Vi sono realtà aziendali che stanno finendo in bancarotta a causa della crisi dei player principali del mercato come Stellantis.
Troppo spesso ci troviamo a raccontare storie di aziende ma senza un lieto fine, quando poi quelle aziende sono italiane lo facciamo sempre con un grande dispiacere. Il mondo dell’automobile sta attraversando un periodo di grande confusione, si legge spesso la parola transizione, dove si archivia il vecchio a favore del nuovo, ma non senza traumi e feriti.
Storie di aziende, che sono storie di uomini, vite legate inesorabilmente alle sorti o alle capacità di questo o quell’imprenditore. Il Gruppo Stellantis è sotto i riflettori negli ultimi due anni non solo per i veicoli in produzione ma a causa della crisi che sta attraversando che sembra non arrestarsi.
Dazi imposti dalla politica, una fiscalità stringente, lotte intestine, transizione ecologica, espansione del mercato dell’automobile asiatico, sono solo alcune delle problematiche che attanagliano e mordono il colosso nato dalla fusione tra FCA e PSA. C’è chi al Gruppo è legato per ragioni aziendali come i dipendenti della VM Motori S.p.A, un’importante realtà aziendale motoristica italiana sita a Cento, in provincia di Ferrara, operante dal 1947. I lavoratori si occupano della creazione di motori diesel e fa parte del Gruppo Stellantis, oramai sempre più proiettato all’ibrido e all’elettrico.

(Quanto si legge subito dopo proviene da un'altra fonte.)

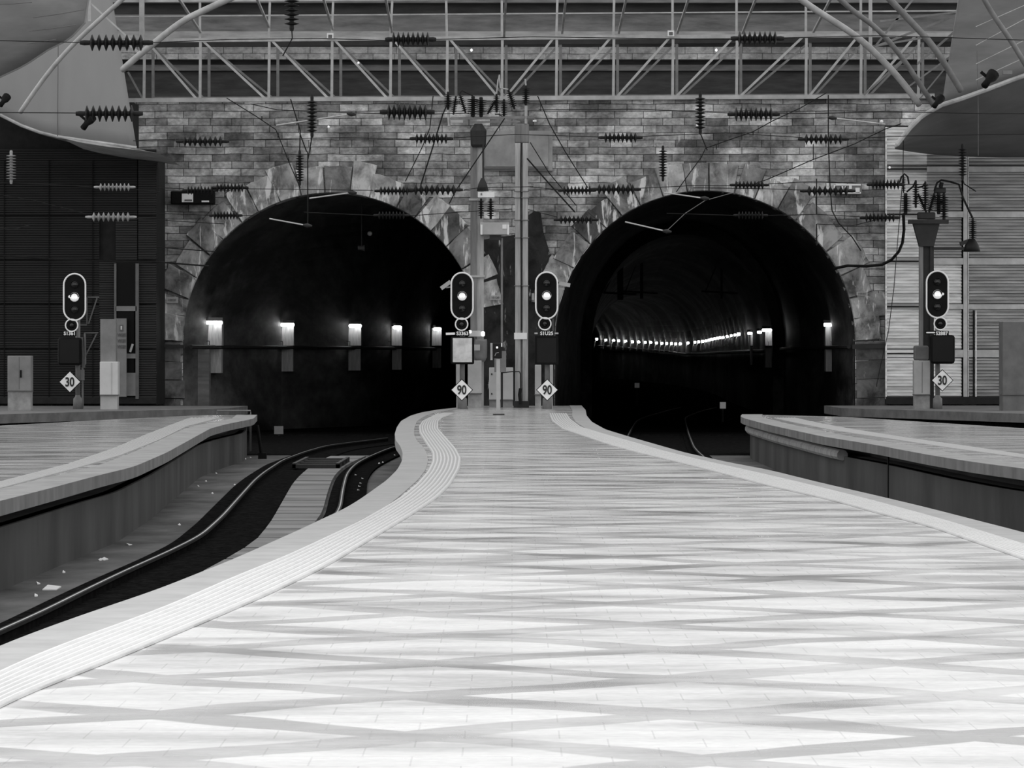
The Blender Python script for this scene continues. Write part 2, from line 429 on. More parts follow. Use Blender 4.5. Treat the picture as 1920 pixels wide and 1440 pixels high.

I problemi della VM Motori
La società nasce a Cento nel 1947 ad opera di due imprenditori locali, Claudio Vancini e Ugo Martelli; dalle iniziali dei loro cognomi deriva la sigla VM. L’azienda acquisisce fama ed importanza non solo territoriale ma anche nazionale. Nel 1979 la VM Motori svelò al Salone dell’Auto di Francoforte la prima auto dotata di un motore diesel realizzato nello stabilimento di Cento, ossia un’Alfa Romeo Alfetta. Nel 1978 l’EFIM, che nel 1975 aveva assunto il controllo della Ducati cedette la casa motociclistica bolognese alla VM Motori e questo, unito alle difficoltà sul mercato patite dalla Casa per mano delle Case giapponesi videro la Ducati concentrarsi sulla produzione di motori diesel per conto della controllante e a toglier le moto dalla lista delle priorità.
Nel 1979 Finmeccanica diede vita al raggruppamento diesel che affiancava la Ducati alla VM di Cento e di Trieste, la Isotta Fraschini di Bari e di Saronno e il Centro esperienze studi impiego diesel (Cesid) con una produzione motoristica diversificata. Parecchie case automobilistiche nel corso degli anni si sono approvvigionate dalla VM per ottenere propulsori diesel; si possono citare tra gli altri Alfa Romeo, Toyota, Opel, Rover, Chrysler, Jeep, Ford, Dodge e General Motors. Oggi il futuro dell’azienda è legato a filo doppio a Stellantis che non naviga in buone acque, ma soprattutto sta pensionando il termico a favore di nuovi motori ibridi ed elettrici.